I have been impressed by the ideas Marxist Unity Group has been putting forward in DSA debates for several years now. It is a shame that their Tribunes of the People resolution was not debated at the 2021 Convention; DSA would have been stronger going into the Bowman Affair had that debate happened, regardless of outcome (I supported it).
So I was eager to read the Labor Position paper the group put out recently. There are certainly worthwhile ideas in the document, and DSA would do well to work to put our politics more forward in labor organizing. I have noticed a hesitation among many DSA members to talk about socialism in certain circumstances. MUG deserves our gratitude for highlighting that in this position paper.
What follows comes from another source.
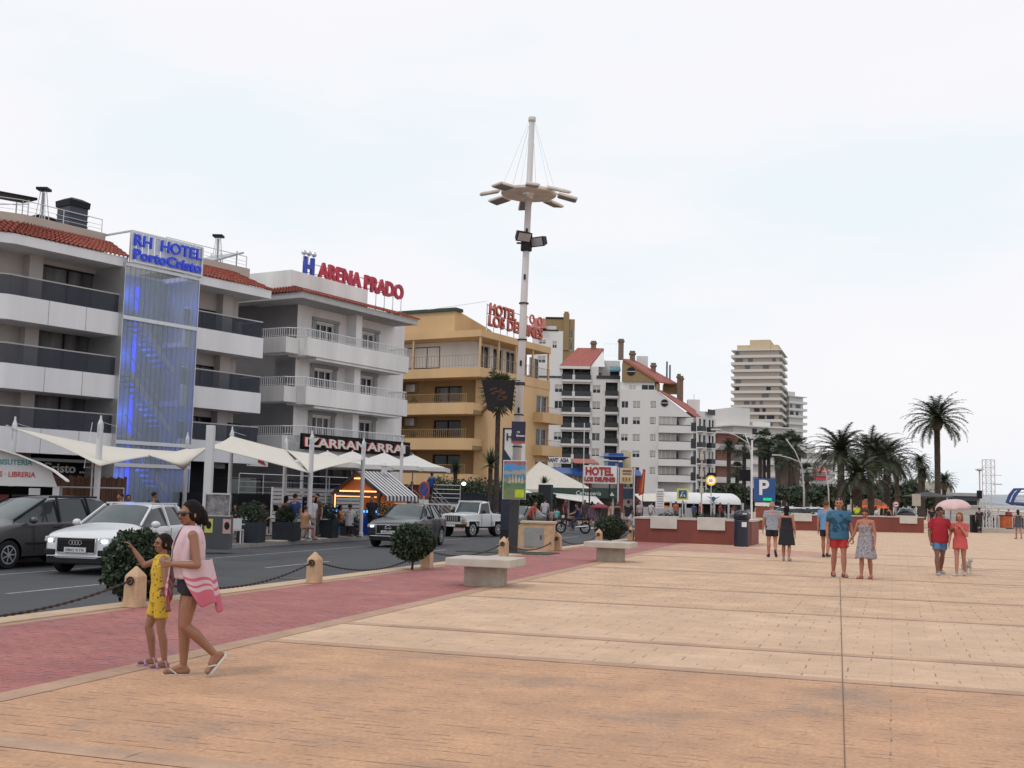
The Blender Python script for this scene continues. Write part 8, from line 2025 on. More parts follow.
 bt,bc = bottom[0],bottom[1]; bm_ = bottom[2] if len(bottom) > 2 else cm('bottom',bc)
 if bt in ('shorts','hotpants','trousers'):
  c = MB(); ell(c,P0 + S * .02 * k,hw + e,.108 * k * fat + e,.125 * k,-ln)
  fr = {'shorts': .66,'hotpants': .30,'trousers': 1.0}[bt]
  for s in (1,-1):
   hip,knee,an = L[s]; g = fat * .5 + .5
   if bt != 'trousers': q = hip.lerp(knee,fr); c.tube(hip + Vector((0,0,.03 * k)),q,.102 * k * g,(.090 if bt == 'shorts' else .092) * k * g,n=14); c.sphere(hip + Vector((0,0,.03 * k)),.1 * k * g)
   else: cap(c,hip,knee,.1 * k * g,.068 * k); c.tube(knee,an,.068 * k,.052 * k,n=12)
  soup(c,cv,bt if bt != 'hotpants' else 'shorts',bm_,t,2)
 if ty == 'dress' or bt == 'skirt':
  zt_,zh,flare = (top[3] if ty == 'dress' and len(top) > 3 else (.40,-.42,1.5)) if ty == 'dress' else (bottom[3] if len(bottom) > 3 else (.06,-.38,1.4))
  c = MB(); rings = []; n = 40; m = 16; mid = (L[1][1] + L[-1][1]) / 2 - P0; spread = max(abs(L[1][1].y - L[-1][1].y) / 2,0)
  for i in range(m + 1):
   u = i / m; z = (zt_ + (zh - zt_) * u) * k
   if z >= 0: w_ = z / (.45 * k); ctr = P0 + S * z; rx = hw * (1 - w_) + sw * .9 * w_ + e; ry = (.11 * k * fat) * (1 - w_) + cd * w_ + e; wz = math.exp(-((z / k - .19) / .09) ** 2); rx *= 1 - .16 * wz; ry *= 1 - .12 * wz
   else: f_ = -z / (.42 * k); ctr = P0 + Vector((0,mid.y * f_ * .8,z)); rx = (hw + e) * (1 + (flare - 1) * f_ * .6); ry = (.11 * k * fat + e) * (1 + (flare - 1) * f_) + spread * f_ * .75
   am = .0 if z > 0 else .07 * min(1,-z / (.3 * k))
   if female and z > .28 * k and z < .42 * k: ctr = ctr + Vector((0,-.02 * k,0))
   rings.append([tuple(ctr + Vector((rx * math.cos(a) * (1 + am * math.sin(9 * a + z * 4)),ry * math.sin(a) * (1 + am * math.sin(9 * a + 1 + z * 3)),0.012 * k * math.sin(3 * a) * (z < 0)))) for a in [2 * PI * j / n for j in range(n)]])
  c.rings(rings,False,False)
  if ty == 'dress' and zt_ > .38:
   for s in (1,-1): c.tube(P0 + S * zt_ * k + X * s * .085 * k + Vector((0,-.06 * k,0)),P0 + S * .50 * k + X * s * .08 * k,.012 * k,n=5); c.tube(P0 + S * .50 * k + X * s * .08 * k,P0 + S * zt_ * k + X * s * .085 * k + Vector((0,.08 * k,0)),.012 * k,n=5)
  o = c.build('dress' if ty == 'dress' else 'skirt',tm if ty == 'dress' else bm_,t,smooth=True,solid=.006)
 # ---- shoes
 sc,sty = shoes
 c = MB(); c2 = MB(); cid = mat('shoe_%02d%02d%02d' % tuple(int(v * 99) for v in sc),sc,.6,var=.1)
 for s in (1,-1):
  heel,toe,fd = d['foot',s]; up = fd.cross(X * s).normalized()
  if up.z < 0: up = -up
  c = MB()
  if sty == 'shoe':
   cap(c,heel,toe,.041 * k,.035 * k,n=10); cap(c,toe + X * .014 * k,toe - X * .014 * k,.034 * k,.034 * k); cap(c,heel,heel + up * .04 * k,.041 * k,.04 * k); soup(c,max(vox,.008),'shoe',cid,t,1)
  else:
   M = Matrix.Translation((heel + toe) / 2 - up * .034 * k); M = M @ Matrix((( *[0] * 0,) if 0 else (X.x,fd.x,up.x,0),(X.y,fd.y,up.y,0),(X.z,fd.z,up.z,0),(0,0,0,1)))
   c.m = M; q = [(.043 * math.cos(a) * k * (1.0 if math.sin(a) > 0 else .85),.135 * math.sin(a) * k) for a in [2 * PI * i / 20 for i in range(20)]]; c.polyxy(q,-.010 * k,.010 * k); o = c.build('sandal',cid,t,fix=True)
   g = MB(); g.m = M
   yt = .055 * k; g.path([(0,.085 * k,.012 * k),(.02 * k,yt,.055 * k),(.042 * k,-.0 * k,.012 * k)],.007 * k,n=6); g.path([(0,.085 * k,.012 * k),(-.02 * k,yt,.055 * k),(-.042 * k,0,.012 * k)],.007 * k,n=6)
   if sty == 'strap': g.path([(.045 * k,.03 * k,.01 * k),(.03 * k,.03 * k,.06 * k),(-.03 * k,.03 * k,.06 * k),(-.045 * k,.03 * k,.01 * k)],.013 * k,n=6); g.path([(.04 * k,-.09 * k,.01 * k),(.036 * k,-.07 * k,.08 * k),(0,-.04 * k,.1 * k),(-.036 * k,-.07 * k,.08 * k),(-.04 * k,-.09 * k,.01 * k)],.011 * k,n=6)
   g.build('strap',cid,o)
 # ---- hair
 hs,hc = hair; hm = mat('hair_%02d%02d%02d' % tuple(int(v * 99) for v in hc),hc,.75,var=.35,scale=30,spec=.15)
 c = MB(); c.m = HM_
 if hs != 'bald':
  c.sphere((0,.024 * k,.040 * k),.085 * k,.098 * k,.094 * k,n=16,m=12)
  if hs in ('long','bob','bun','tied'):
   for s in (1,-1): c.sphere((s * .055 * k,.02 * k,.0 * k),.036 * k,.065 * k,.075 * k,n=10,m=8)
   c.sphere((0,.055 * k,-.01 * k),.072 * k,.055 * k,.085 * k,n=12,m=8)
  if hs == 'long': c.sphere((0,.07 * k,-.12 * k),.075 * k,.045 * k,.15 * k,n=12,m=8)
  if hs == 'bob':
   for s in (1,-1): c.sphere((s * .07 * k,.0,-.05 * k),.03 * k,.05 * k,.07 * k)
   c.sphere((0,.05 * k,-.06 * k),.08 * k,.05 * k,.07 * k)
  if hs == 'bun': c.sphere((0,.125 * k,-.03 * k),.068 * k,.06 * k,.07 * k); c.sphere((.01 * k,.15 * k,-.075 * k),.05 * k,.04 * k,.055 * k); c.sphere((0,.10 * k,.03 * k),.07 * k,.05 * k,.05 * k)
  if hs == 'tied': c.sphere((0,.12 * k,.0 * k),.035 * k,.04 * k,.05 * k); c.sphere((0,.13 * k,-.09 * k),.026 * k,.026 * k,.08 * k)
 else:
  c.sphere((0,.05 * k,.0 * k),.081 * k,.062 * k,.05 * k,n=12,m=8)
 soup(c,max(vox,.008),'hair',hm,t,1)
 if fine:
  c = MB(); c.m = HM_; c2 = MB(); c2.m = HM_
  if glasses == 'on':
   for s in (1,-1): c.sphere((s * .036 * k,-.087 * k,.005 * k),.033 * k,.014 * k,.025 * k,n=12,m=8); c.tube((s * .06 * k,-.082 * k,.012 * k),(s * .084 * k,.01 * k,.008 * k),.006 * k,n=5)
   c.tube((-.02 * k,-.1 * k,.012 * k),(.02 * k,-.1 * k,.012 * k),.006 * k,n=5); c.build('sunglasses',mat('black_glasses',(.008,.008,.009),.15,var=0),t,smooth=True)
  else:
   for s in (1,-1): c.sphere((s * .031 * k,-.0845 * k,.002 * k),.013 * k,.008 * k,.0065 * k,n=8,m=6)
   c.build('eyes',mat('eye_dark',(.03,.02,.018),.3,var=0),t,smooth=True)
   c = MB(); c.m = HM_
   for s in (1,-1): c.tube((s * .016 * k,-.098 * k,.028 * k),(s * .05 * k,-.084 * k,.026 * k),.0042 * k,n=5)
   c.build('eyebrows',hm if hs != 'bald' else mat('brow_grey',(.12,.09,.07),.8),t)
  c2.sphere((0,-.0885 * k,-.062 * k),.023 * k,.010 * k,.0085 * k,n=10,m=6); c2.build('lips',mat('lips',(.28,.08,.07),.5,var=0),t,smooth=True)
  if glasses == 'head':
   c = MB(); c.m = HM_
   for s in (1,-1): c.sphere((s * .036 * k,-.065 * k,.098 * k),.03 * k,.016 * k,.02 * k,n=10,m=6)
   c.tube((-.08 * k,-.02 * k,.08 * k),(-.03 * k,-.07 * k,.1 * k),.005 * k); c.tube((.08 * k,-.02 * k,.08 * k),(.03 * k,-.07 * k,.1 * k),.005 * k); c.build('sunglasses',mat('black_glasses',(.008,.008,.009)),t,smooth=True)
 d.update(P0=P0,S=S,k=k,neck=neck,chest=chest,HM=HM_,L=L,sh=sh_,head=headc)
 return t,d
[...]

However, the caucus is wrong to state “Our focus now should be working to strengthen and deepen the rank and file strategy by politicizing our labor work.”
Should DSA experiment with more explicitly politicizing our labor work? Yes. New generations of workers who like Bernie Sanders, read /r/Antiwork articles on their phones, watch Biden contemplate a bailout for Silicon Valley Bank but not their student debt, and feel that the system is rigged against them could be organized in more explicitly socialist ways than worked in the previous few decades. Union busters are using politics, specifically liberal identity politics stripped of their radical origin, to dampen down worker militancy and bust unions: We will need explicitly socialist identity politics to fight back against that. The terrain is open to socialists to wage labor work in a more explicitly political fashion, but we must not gloss over the concrete facts about the current conjuncture.
Explicit socialist politicization cannot and should not be our focus. Union density is at an all time low. Parts of this country like Wisconsin and the Midwest more broadly have seen their labor movements crushed by clever capitalist stratagems. Starbucks organizing has slowed down and the company seems content to take illegal actions that are reversed months or years later after the damage to worker morale is already done. We have seen one successful Amazon union organized, still without a contract, and other attempts end in failure (at least for now). Many DSA chapters do not yet have a labor committee or a plan for how they will get their members out to support the biggest strike in over 25 years that might kick off August 1st. I am aware of only 3 or 4 UPS workers who are also DSA members in my state. Maybe there are more, but they aren’t connected to us in any organized fashion.
The labor movement in this country has been in a disorganized mess of a retreat for over forty years with capitalists stacking up victory after victory and worker morale devastated. It’s a welcome change that the retreat is now slowing and morale is improving, but our side in this fight is still disorganized and weak. What the working class needs right now is comrades who will join them as co-workers in their workplaces to help rebuild the independent institutions of working class power that are so desperately needed.
Our focus should be on the fusion of the socialist and labor movements by serious investment of DSA resources (money and our members’ time) by having our members do the unglamorous and slow labor organizing that needs to happen: Organizing new shops, becoming salts, running for steward in their union, supporting reform slates where it makes sense, writing about labor struggles, and more.
Depoliticization is a major problem today and we will need to overcome it. Part of our labor work should seek to re-politicize working class struggle, but as part of a whole strategy that includes a primary focus on base building.
If instead we show up waving our socialist newspapers, written in a dialect of socialist jargon our coworkers don’t yet understand or don’t yet see the value in, or worse, if we seem like we think we are better than our coworkers or want impose our leadership on them, we’ll be rightfully laughed out of the shop floor with our newspapers unsold like so many failed sectarians of the past.